The mainstream press tends to favour two types of audio-related story. The first is often a veiled attack on hi-res audio; any piece of hardware that promotes the virtues of bit- and sample-rates higher than 16bit/44.1kHz is called out as either snake oil, ludicrously expensive or both.
At the root of the Pono backlash we find inverted snobbery. Apparently, spending money on hi-res PCM or DSD downloads in pursuit of better sound is a fool’s errand. Why? Because the man in the street can’t hear any improvement over the CD equivalent. The dogma often arrives wrapped in the conclusion that Spotify’s lossy-encoded material is good enough.

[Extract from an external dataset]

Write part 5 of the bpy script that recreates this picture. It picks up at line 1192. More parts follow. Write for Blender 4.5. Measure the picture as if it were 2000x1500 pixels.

Anyone who thinks otherwise is either a fool or a communist, or so we are told. It’s like the audio world’s very own strand of anti-intellectualism.
In the wake of Jay Z’s Tidal re-launch, a large section of the tech press concluded that spending twice the usual subscription fee (~US$10/month) on lossless streaming (US$20) is utter madness. See Vox, Lily Allen, CNBC and Tech Radar (who reckon that the US$10 saved is more wisely spent on concert tickets).
The second type of story favoured by our mainstream bedfellows is that vinyl is back in a big way and that its resurgence is down to people waking up from the decade-long sleepwalk towards lossy compression – in other words, people dig vinyl because it sounds better than Spotify or iTunes downloads.
Can you smell the irony yet?
That was certainly the case with a slot than ran on Australia’s ABC news this week. Watch the seven-minute video here:
Missing from the ABC’s piece is mention of sound quality. The one young fella who did allude to vinyl’s ‘vintage sound’ might have inadvertently been referring to qualities such as lack of transient definition, a paucity of dynamics and layer congeal as called out by DAR readers in a recent comparison of entry-level turntable needle-drop and a CD-ripped to FLAC. I’m not saying all vinyl playback is inferior to digital, just that you need to spend a fair chunk of cash to level the playing field.
The ABC also tells us that young people are leading the charge with the vinyl revival. That’s certainly believable when looking at the best selling records of 2014: Jack White, Arctic Monkeys, Beck, Lana Del Rey and The Black Keys.
But why young people? Is it because they were raised on a diet of lossy encoding? Kids today don’t do CDs so listening to a record is likely their only exposure to lossless audio.
Furthermore, spinning a record is more likely to demand active – rather than passive – listening.
The video also features an older listener espousing the mantra that “It has to be vinyl!”. The cynic in me wonders if he’s simply falling victim to his own sense of nostalgia. It’s hard to sever the emotional connection to a format so deeply inked during one’s teenage years.
Where the two generations converge is with Gen Y’s perceived nostalgia for Gen X’s preferred format. And it’s no secret that nostalgia is a powerful motivator.
An emotional attachment to vinyl is why I keep coming back to the black stuff. Record stores feel like magical places where the hope of finding a lost treasure is what keeps punters flicking through the racks. This kind of narrative is as old as the format itself.
Interestingly, the vinyl pressing plant owner Paul Rigby featured in the video seems unsure if vinyl’s comeback will hold as a lasting trend. Maybe Neil Young was right about it being a ‘fashion statement’.
Whatever the reasons for record sales holding course to the up and up, it seems sound quality isn’t necessarily the primary contributing factor. As mentioned in the video, it could be because a record better connotes the value of music than a download? I can get behind that.
Waters muddy slightly when we see that it only takes one LP purchase per month to spend the same as a monthly subscription to Tidal Hifi or Qobuz Hifi, which grants the user access to a library of thousands of albums in lossless audio.
Sadly, it would appear that the mainstream press has a problem with digital audiophiles pursuing the ultimate in sound quality but they don’t apply the same logic to vinyl buyers. A desire to reach beyond the lossy encoding of Spotify with an technically inferior format is to be applauded whereas doing so in the digital realm isn’t.
Can you picture Yahoo’s David Pogue blind testing people’s ability to pick audible differences between a Pro-Ject Debut Carbon DC turntable + Schiit Mani phono stage and an iPhone? I can’t. That’s because there’s a double-standard at play in the mainstream press. Put simply, it’s this: if you buy a Rega RP1 you’re cool, but spend that same money on a Tidal Hifi subscription or Pono Player and you’re moron.
The air is so thick with irony you can taste it.
One final thought: the plural of vinyl is vinyl.